The chart shown compares security measures in-built into various operating systems. Blue is great, gray is good, white is bad. The operating systems are listed across the top; the security measures being assessed are down the side. These are all measures which have made their way from academic think-tanks into real-world code only during the last few years. More details here. Windows as the most widely used of the operating systems out there, has been the biggest target for hackers, and therefore OS X or RedHat LInux may be less of a threat in some sense. And to be fair, the chart is a bit behind on the features offered by OS X, which will undoubtedly improve in the next release. Still, the chart clearly shows that anybody with the hardware to upgrade to Vista from XP should do so quam primum.
3 comments:
MHA, I'm not sure how much you want to take from that chart as evidence of Vista's superiority over other operating systems; I'll agree that it argues forcefully that Vista should be more secure than previous versions of Windows. But a number of those security features are fixes for architectural weaknesses that are part of Windows history. I'm not real up on Vista internals, but just looking at them, an awful lot of them are fixes for problems that don't exist in modern UNIX variants, like Solaris and Darwin (Mach, OS/X). So, for example, the first five entries in the list aren't necessary in a modern UNIX because the whole executable lives in a seperate virtual address space, protected by hardware memory mapping; links to shared executables are done in the creation of the memory map, and don't have a known vector table to exploit. Random mallocators are available, but since the kernel doesn't live in the same address space, all a misuse of a malloc pointer can do is use your own program to expire with a segmentation violation; stack protection with randomization is useful in some cases, but code injection attacks are actually pretty rare against a UNIX operating system, if not against some application code (like web servers.)

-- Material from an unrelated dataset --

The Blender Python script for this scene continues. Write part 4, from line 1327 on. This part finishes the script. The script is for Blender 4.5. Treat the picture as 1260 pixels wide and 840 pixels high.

All in all, it seems to mostly come down to "we have all the best, most technically advanced leak plugging and bailing mechanisms" ... the advantages of which are pretty academic if your boat doesn't leak to start with.
Note that RHEL 4 is about two years old and RHEL 5 should be out this summer.
When I upgrade my machine this summer I might run virtualized XP just to have access to some of the business standard stuff like PPT so I can do more work at home. But even if I could figure out which Vista package to get I doubt I will spend the big bucks. My needs really aren't all that much -- browsing, editing, compiling -- and Linux fills them out of the box and doesn't cost a penny. Not to mention that Linux still does the networking thing better. SSH, CVS, SVN, Python, /dev/random, and all that good Unixy stuff takes actual work to get up on windows. And what the heck is that \r\n crap for line endings? The teletype age ended with hobbyist machines back in the 70's. At least Apple came to it's senses. And don't get me started on binary files vs text files. Why, I ask, why? Anyway, I suspect Vista just ain't worth the trouble.
Question: is Vista a multiuser system? And I mean multiuser in that lots of folks can log in and run at the same time. A single license really ought to support this. It's called networking.
That said, having a working shell on Vista with a new scripting language sounds great, I love the command line. But it is all a bit late.
PS, Seneca, a lot of those things are to avoid buffer overflows on the stack. This is a problem with old hardware with executable stack memory and C coding practices. Memory mapping and controlling r/w/x access to the text/data/bss parts of an executable doesn't help with that.
My Macs just work. When they stop working, maybe I'll pay attention. I spend 0 time (that's a ZERO) thinking about my operating system and I'd like to keep it that way.